Qualifying for Honors

The Department of Sociology offers a two-semester Honors Thesis Seminar (SOC 405-406) supervised by a member of the sociology department faculty who serves as thesis advisor for students enrolled in the seminar. Students selected for participation in the seminar work individually with the seminar advisor and meet weekly with other thesis writers in a process directed toward the formulation and production of an original piece of imaginative and sophisticated scholarship. Consideration focuses on the potential for successful completion of a project that is both creative and well-formulated.

The Sociology Department’s yearlong Thesis Seminar proceeds in three stages:

Stage 1. To apply to write a Sociology Honors project, students will submit a brief proposal and a writing sample that will be used to evaluate a candidate’s potential for successful completion of an Honors project.

  • The proposal should present a topic for the thesis alongside a discussion of how the student intends to approach their study, what compels them to take on the study, and what kinds of knowledge of/or experience they bring to the work. This should include a discussion of scholarly texts relevant to the project but may also include other ways the student has come to be interested in the topic through experiences or creative texts. Proposals are understood to be preliminary and provisional. It is expected that the shape and topic of the project will change substantially over the course of the thesis writing process.
  •  The writing sample should be a completed work, selected by the student to reflect the student’s best work, i.e., the work of which the student is most proud. The central considerations for evaluation of the sample are formal, not substantive and, as a result, the student writing can be drawn from any creative context, including but not limited to, coursework completed in Sociology or elsewhere. There is no prescribed number of pages required for the submission.

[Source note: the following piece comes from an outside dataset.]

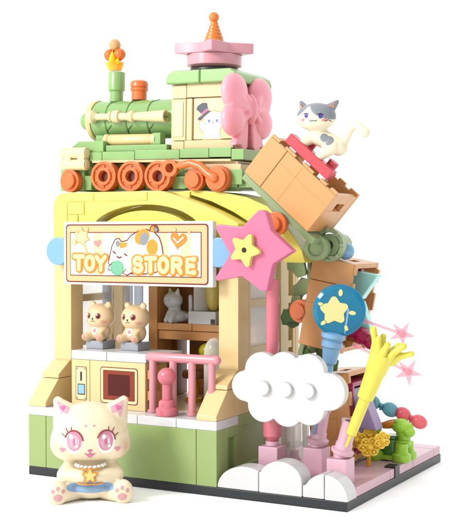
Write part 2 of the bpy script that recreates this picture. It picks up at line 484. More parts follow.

Students who wish to be considered for enrollment in the Honors Thesis Seminar will submit a PDF file of the writing sample by the end of the first week of April (5pm 4/7).

Applications should be emailed to Professor Abigail Boggs, aboggs@wesleyan.edu. Please include THESIS SEMINAR APPLICATION—all caps—in the subject line of the email.

Stage 2. In most instances, the petition process includes an interview, either on-campus or virtual, with the professor leading the seminar in order to explore tentative ideas for thesis topics and discuss the nature of the commitment required for completion of an independent Honors Thesis. Candidates will be contacted directly in order to schedule an interview.

Stage 3. Enrollment in the two-semester Thesis Seminar is managed as a POI course. Successful candidates will be formally enrolled in the seminar (and, thus, in the university-managed Honors College administrative system) during add/drop at the start of senior year.

Department faculty may also elect to work with a senior major toward completion of an honors thesis outside of the context of the Thesis Seminar. Independent thesis tutorials are established at the discretion of members of the sociology department faculty.

Double-filing theses

Double-majors who are completing honors theses/projects for another department on campus can request to have their thesis considered for honors in Sociology. In this case, the student must complete a thesis tutorial with a member of the Sociology Department for at least one semester their senior year.